Touchpoints come in three ways. Delighters as already mentioned, a popsicle delivered to your room, or a chocolate on your pillow. Then there are performance needs. In the case of a hotel this could be the quality of the view, or the case of an employee the basic wage, and then next is the basic needs. Using the hotel example this would be something like the air conditioning.
You complain if it does not work, but nobody writes a review about how perfect the aircon was.
This one is more often called a 'hygiene factor'.
"Everybody likes free. But free can be dangerous, too. Today's show is about what happens when you take something that was free and you give it a price. That is a highly risky move. And the damage can be enormous."
https://www.npr.org/2020/01/08/794592539/episode-386-the-cos...
"If you offer people $5 worth of value and charge them $6, they are going to be mad.
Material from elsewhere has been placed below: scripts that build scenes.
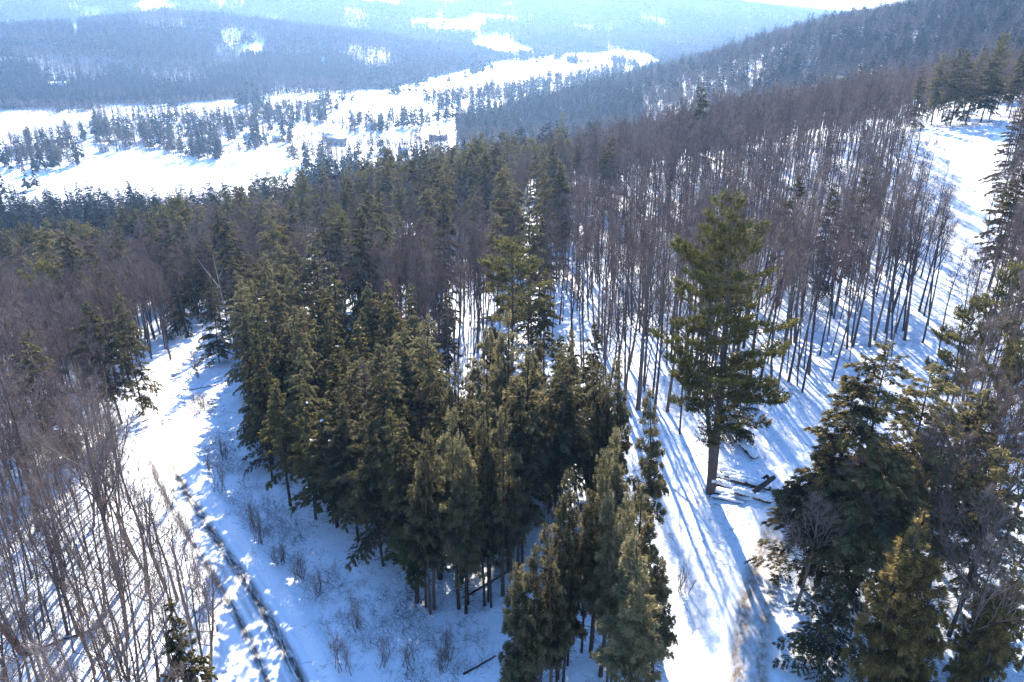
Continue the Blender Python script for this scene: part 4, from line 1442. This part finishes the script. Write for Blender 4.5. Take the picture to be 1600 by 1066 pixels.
# near stands
X, Y = jitter_grid(-110, 150, 22, 330, 2.2)
keep = (np.abs(X) < 0.80 * Y + 22)
X, Y = X[keep], Y[keep]
Z = ground(X, Y)
u, v, dep = project(np.stack([X, Y, Z], -1))
zone = np.full(len(X), -1)
for k, (poly, dens) in enumerate([(STAND_R, 0.38), (STAND_L, 0.92), (STAND_E, 0.34), (GAPW, 0.35), (LEFTW, 0.55)]):
    zone = np.where(in_poly(poly, u, v) & (rng.random(len(X)) < dens) & (zone < 0), k, zone)
bad = in_poly(FIELD, u, v)
for o in OPEN:
    bad |= in_poly(o, u, v)
ok = (zone >= 0) & ~bad & ~too_close(X, Y, used_xy)
dR = near_path(ROAD, X, Y)[0]
dL = near_path(LANE, X, Y)[0]
ok &= (dR > 4.2) & (dL > 3.2)
S1 = np.stack([X, Y, Z, u, v, zone, dep], 1)[ok]
order = np.argsort(S1[:, 6])
S1 = S1[order]
print('near stems', len(S1), np.bincount(S1[:, 5].astype(int)))



def stand_where(zn, uu, vv):
    if zn == 0:
        row = 'front rows' if vv > 520 else ('middle rows' if vv > 400 else 'back rows')
        col = 'left of the tall pine' if uu < 1040 else 'behind the tall pine' if uu < 1190 else 'right of the tall pine' if uu < 1330 else 'beside the snowy field'
        return 'in the %s %s' % (row, col)
    if zn == 1:
        row = 'by the bottom edge' if vv > 980 else 'mid stand' if vv > 780 else 'at the upper end'
        col = 'along the road side' if uu > 190 else 'left of the road' if uu > 60 else 'on the left photo edge'
        return '%s %s' % (row, col)
    if zn == 2:
        return 'among hemlocks ' + ('low on the right photo edge' if vv > 760 else 'high on the right photo edge')
    if zn == 3:
        return 'by the snow gap ' + ('near the tall dark spruces' if uu < 660 else 'near the fine needled pine')
    return ('close above the road bend' if uu > 180 else 'far left of the road bend') + (' in the upper woods' if vv < 430 else ' in the lower woods')


n_ind = {}
rest_bare = []
for x, y, z, uu, vv, zn, dp in S1:
    zn = int(zn)
    kind = 'pole_tree' if zn == 1 else 'bare_tree'
    if uu < -120 or uu > 1720 or vv > 1500:
        continue
    n_ind[kind] = n_ind.get(kind, 0) + 1
    if n_ind[kind] > 290:
        rest_bare.append((x, y, z))
        continue
    h = rng.uniform(12, 17) if kind == 'pole_tree' else rng.uniform(13, 22)
    if zn == 1:
        h = rng.uniform(9, 15)
    var = int(rng.integers(len(PROTO[kind])))
    lx, ly = rng.normal(0, 0.035), rng.normal(0, 0.045)
    hk = ('tall' if h > 19.5 else 'short' if h < 15.5 else 'middling') if zn != 1 else ('tall' if h > 13.3 else 'short' if h < 10.8 else 'middling')
    lk = 'leaning right' if ly > 0.045 else 'leaning left' if ly < -0.045 else 'straight'
    lab = '%s %s bare %s %s' % (hk, lk, 'pole tree' if zn == 1 else 'tree', stand_where(zn, uu, vv))
    place(kind, var, (x, y, z), h, rng.uniform(2.4, 3.9) * (0.66 if kind == 'pole_tree' else 1), rng.uniform(0, 6.28), lab, lab, (lx, ly))
    used_xy.append((x, y, 0.8))

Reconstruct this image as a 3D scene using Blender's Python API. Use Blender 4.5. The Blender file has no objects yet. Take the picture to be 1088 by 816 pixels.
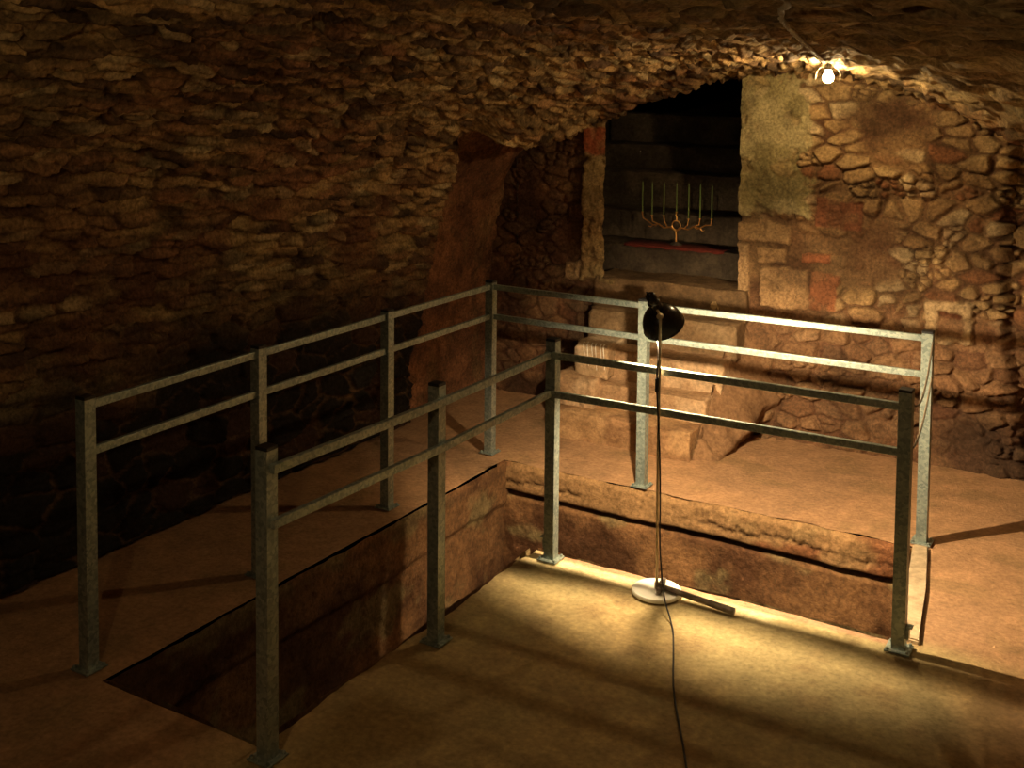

If you offer them $9 worth of value for $9, they are going to think you are amazing."
- Danny Meyer (founder of Shake Shack and Eleven Madison Park) has a wonderful book about customer service [0]
- Derek Sivers CD Baby customer note [1]
- Rory Sutherland talking about San Pellegrino canned soda vs Fanta [2]
Whether you do that with a popsicle or with the staff and infrastructure of a $700/night hotel room is kind of a wash.
I remember when my tenth grade English teacher put the fear of God in all of us on the first day of school, then was a totally different, nice, and wonderful person for the rest of the year (apart from an incident with the substitute, a different story for a different comment).
She knew what she was doing!
Speaking as someone on a salary. Idk.